Nesse filme temos várias mudanças: a equipe original não tinha Banshee, Destruidor, Darwin, Mística; Sebastian Shaw era um grandalhão do século XVIII que tinha perdido a mulher; Magneto não tinha pertencido á primeira equipe e por aí vai! Mas mesmo assim, os roteiristas souberam usar isso em seu favor: Shaw continua sendo o personagem megalomaníaco e maquiavélico que era, Xavier continua sendo o mais sensato dos mutantes, Magneto continua sendo o mutante violento e carismático, o objetivo da primeira equipe é impedir outros mutantes de utilizarem mal seus poderes (como os do Clube do Inferno).

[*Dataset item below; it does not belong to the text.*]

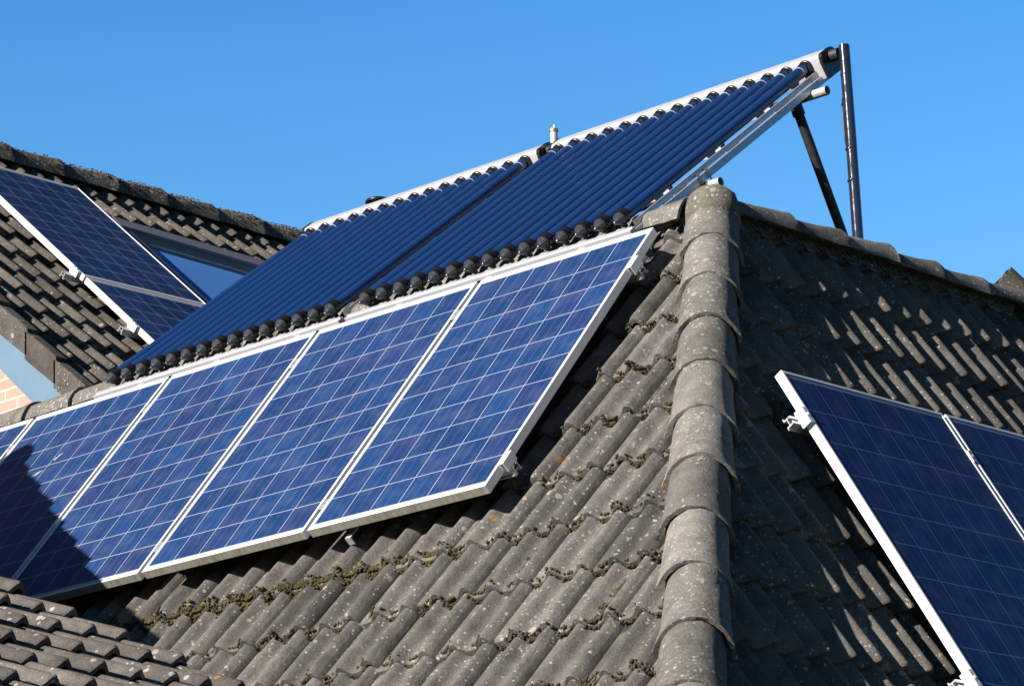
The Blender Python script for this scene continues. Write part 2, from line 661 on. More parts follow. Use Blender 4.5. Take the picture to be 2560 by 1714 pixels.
def cap_row(name, p, d, up, count, pitch, mat, parent, w0, w1, h0, h1, leg, seed=1, label=None):
    rnd = random.Random(seed)
    side = d.cross(up).normalized()
    res = []
    for k in range(count):
        bm = bmesh.new()
        lay = bm.verts.layers.float.new('tint')
        dd = (d + side * rnd.gauss(0, 0.008) + up * rnd.gauss(0, 0.006)).normalized()
        cap_tile(bm, p + d * (pitch * k) + side * rnd.gauss(0, 0.003) + up * rnd.gauss(0, 0.002) - d * 0.05, dd, side, up,
                 pitch + 0.05, w0, h0, w1, h1, leg, tint=min(1, max(0, rnd.gauss(0.5, 0.2))), lay=lay)
        for v in bm.verts:
            v.co += V3((rnd.gauss(0, 1), rnd.gauss(0, 1), rnd.gauss(0, 1))) * 0.0013
        bmesh.ops.recalc_face_normals(bm, faces=bm.faces[:])
        o = obj(name, bm, mat, parent)
        autosmooth(o, 48)
        res.append(o)
    return res


# ================================================================ calibrated frames
U, Vv, Z = V3((1, 0, 0)), V3((0, 1, 0)), V3((0, 0, 1))
pA, pB = 0.8647131937058755, 1.024170671375099
OA = W((-8.435948937135084, 10.024201831532842, 4.127500131495288))      # top right cell corner of the nearest front panel
OB = W((-7.518808587992651, 9.72478513069261, 3.2640628933548212))       # top left cell corner of the first side panel
upA, nA = V3((0, math.cos(pA), math.sin(pA))), V3((0, -math.sin(pA), math.cos(pA)))
upB, nB = V3((-math.cos(pB), 0, math.sin(pB))), V3((math.sin(pB), 0, math.cos(pB)))
dA, dB = 0.1037, 0.130
oA, oB = OA - nA * dA, OB - nB * dB
RIDGE = V3((-8.301, 10.308, 4.300 + H0))                                 # where both ridges and the hip meet
hip = nA.cross(nB).normalized()                                         # points up
hip_dn = -hip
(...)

O que prova que acertaram na mão ao contratar roteiristas que realmente conhecem seu material, como o diretor dos dois primeiros filmes e co-roteirista Brian Synger, apaixonado pela série desde criança.
Isso faz com que o filme seja surpreendete e inovador, aliás, eles estão contando uma história que todo mundo sabe o fim. Ainda assim, esse filme tem várias faces: o começo relembra o filme de 2000 (com a impactante cena de Magneto ainda garoto envergando o portão do campo de concentração), logo a seguir ele toma um rumo que lembra e muito Bastardos e Inglórios (possui inclusive uma cena no bar argentino que faz referência direta áquela cena do bar alemão) e então a história ganha um ar de espionagem á la James Bond (com vilões excêntricos [falando nisso, o Clube do Inferno lembra um bocado o Spectre...], fugas espetaculares e o velho tema da Guerra Fria). Há poucos minutos do final, o enredo consegue realmente se achar e aí sim estamos diante de um filme dos X-Men.
Resumindo, é um filme que explora bem sua relação com a História e com a série. Ele consegue ser novo, sem deixar de ser fiel á série. Quem não conhece a série entenderá e quem conhece também. Além disso tem ótimas cenas de ação e vale a pena ser assistido.